Transmettre la foi en khmer

Depuis sa création, le BPAC a forgé des instruments de transmission de la foi chrétienne: on lui doit une traduction intégrale du Nouveau Testament éditée par ses soins; à son initiative, une traduction oecuménique du Nouveau Testament est en voie

 

d’achèvement. Tous les missels et lectionnaires liturgiques ont été publiés en khmer pour le Cambodge ou les camps, ou en éditions bilingues pour les Cambodgiens de la diaspora. Des livres de catéchèse adaptée sont en chantier.Une revue trimestrielle en langue khmère permet de faire le lien entre les diverses communautés dispersées à travers le monde et les chrétiens du Cambodge.

 

Susciter des vocations religieuses et sacerdotales

Le but de toute action missionnaire est de fonder l’Eglise, avec « des diacres, des prêtres et des évêques issus de son sein » . C’est pourquoi le BPAC porte un soin particulier aux « vocations ecclésiastiques et religieuses » et apporte « son concours dans le discernement de ces vocations » (9). A la demande de Mgr Ramousse, le P. Bernard Dupraz est chargé

 

plus particulièrement de susciter et de suivre ces vocations. Deux hommes adultes sont déjà proches du sacerdoce: l’un se forme au Canada, un autre dans les camps de Thaïlande. D’autres candidats plus jeunes, tant dans les camps que dans la diaspora, commencent une démarche vers un ministère futur. Le BPAC a le souci de leur proposer une formation appropriée à la situation pastorale de l’Eglise du Cambodge, et orientée vers la constitution d’un presbyterium diocésain cambodgien.

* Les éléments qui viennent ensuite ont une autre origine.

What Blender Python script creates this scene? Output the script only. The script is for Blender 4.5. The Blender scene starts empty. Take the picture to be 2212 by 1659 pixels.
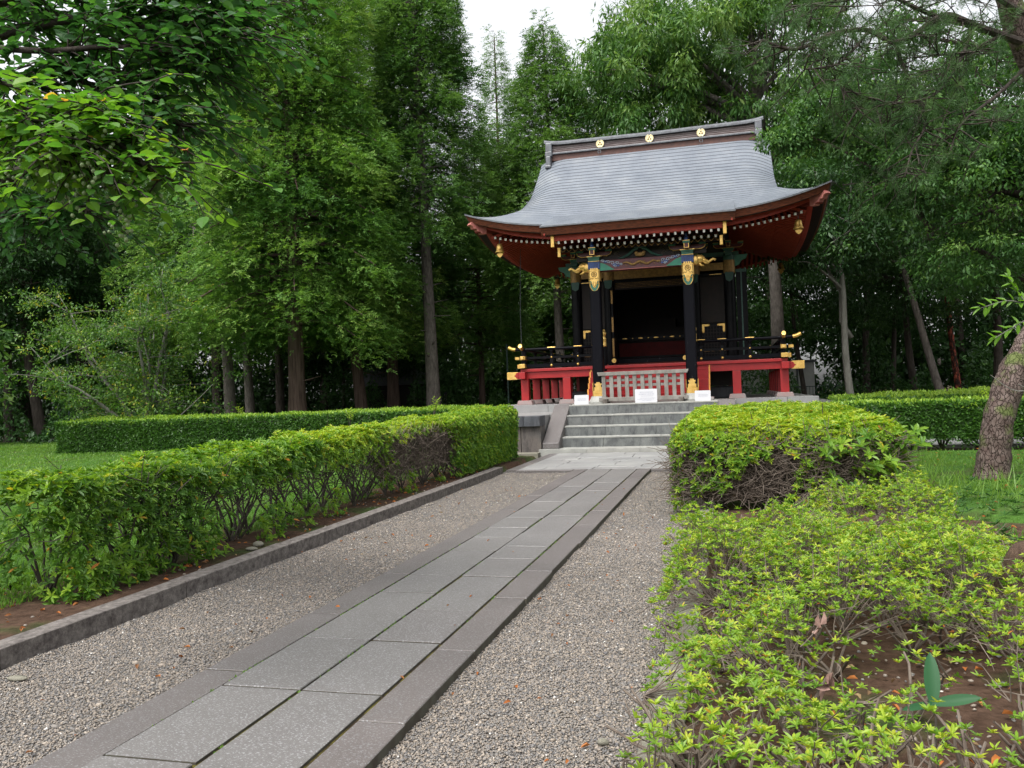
import bpy, math, random
import numpy as np
from mathutils import Matrix, Vector

# ------------------------------------------------------------------ camera, sky, sun, exposure
sc = bpy.context.scene
C = bpy.context.scene.collection
PI = math.pi
R = math.radians
EYE = 1.55
FPX = 838.0                      # focal length in pixels of a 1024 wide picture
YAW, PITCH, ROLL = R(14.7), R(0.55), R(-2.05)
_f = np.array([-math.sin(YAW)*math.cos(PITCH), math.cos(YAW)*math.cos(PITCH), math.sin(PITCH)])
_r = np.array([math.cos(YAW), math.sin(YAW), 0.0])
_u = np.cross(_r, _f)
_r2 = math.cos(ROLL)*_r + math.sin(ROLL)*_u
_u2 = -math.sin(ROLL)*_r + math.cos(ROLL)*_u
cam_d = bpy.data.cameras.new('camera')
cam = bpy.data.objects.new('camera', cam_d)
C.objects.link(cam)
cam.matrix_world = Matrix(((_r2[0], _u2[0], -_f[0], 0), (_r2[1], _u2[1], -_f[1], 0), (_r2[2], _u2[2], -_f[2], EYE), (0, 0, 0, 1)))
cam_d.sensor_width = 36.0
cam_d.lens = FPX/1024*36.0
cam_d.clip_start = 0.05
cam_d.clip_end = 1000
sc.camera = cam

w = bpy.data.worlds.new('World')
sc.world = w
w.use_nodes = True
nt = w.node_tree
bg = nt.nodes['Background']
sky = nt.nodes.new('ShaderNodeTexSky')
sky.sky_type = 'NISHITA'
sky.sun_disc = False
SUN_EL, SUN_AZ = R(62), R(200)          # azimuth measured clockwise from +Y
sky.sun_elevation = SUN_EL
sky.sun_rotation = SUN_AZ
sky.air_density = 1.0
sky.dust_density = 4.0
sky.ozone_density = 1.0
hsv = nt.nodes.new('ShaderNodeHueSaturation')
hsv.inputs['Saturation'].default_value = 0.13
hsv.inputs['Value'].default_value = 1.0
nt.links.new(sky.outputs[0], hsv.inputs['Color'])
nt.links.new(hsv.outputs[0], bg.inputs['Color'])
bg.inputs['Strength'].default_value = 0.15
sun_d = bpy.data.lights.new('sun', 'SUN')
sun_d.energy = 1.3
sun_d.angle = R(25)
sun_d.color = (1.0, 0.97, 0.92)
sun = bpy.data.objects.new('sun', sun_d)
C.objects.link(sun)
_sd = Vector((math.sin(SUN_AZ)*math.cos(SUN_EL), math.cos(SUN_AZ)*math.cos(SUN_EL), math.sin(SUN_EL)))
sun.rotation_euler = _sd.to_track_quat('Z', 'Y').to_euler()
sun.location = (0, -10, 40)
sc.view_settings.view_transform = 'Standard'
sc.view_settings.look = 'None'
sc.view_settings.gamma = 1.0
sc.view_settings.exposure = 1.25
sc.render.engine = 'CYCLES'
sc.cycles.max_bounces = 5
sc.cycles.diffuse_bounces = 3
sc.cycles.glossy_bounces = 2
sc.cycles.transmission_bounces = 3
sc.cycles.caustics_reflective = False
sc.cycles.caustics_refractive = False
sc.cycles.use_denoising = True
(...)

Le BPAC reste aussi attentif aux vocations religieuses notamment dans les camps de Thaïlande.

 

 

Reconstruire une Eglise en grande partie détruite est oeuvre ardue mais passionnante. C’est la mission que la Congrégation pour l’évangélisation des peuples a confiée à Mgr Ramousse et au BPAC. L’entreprise exige la coordination de tous les chrétiens qui travaillent au service du peuple khmer.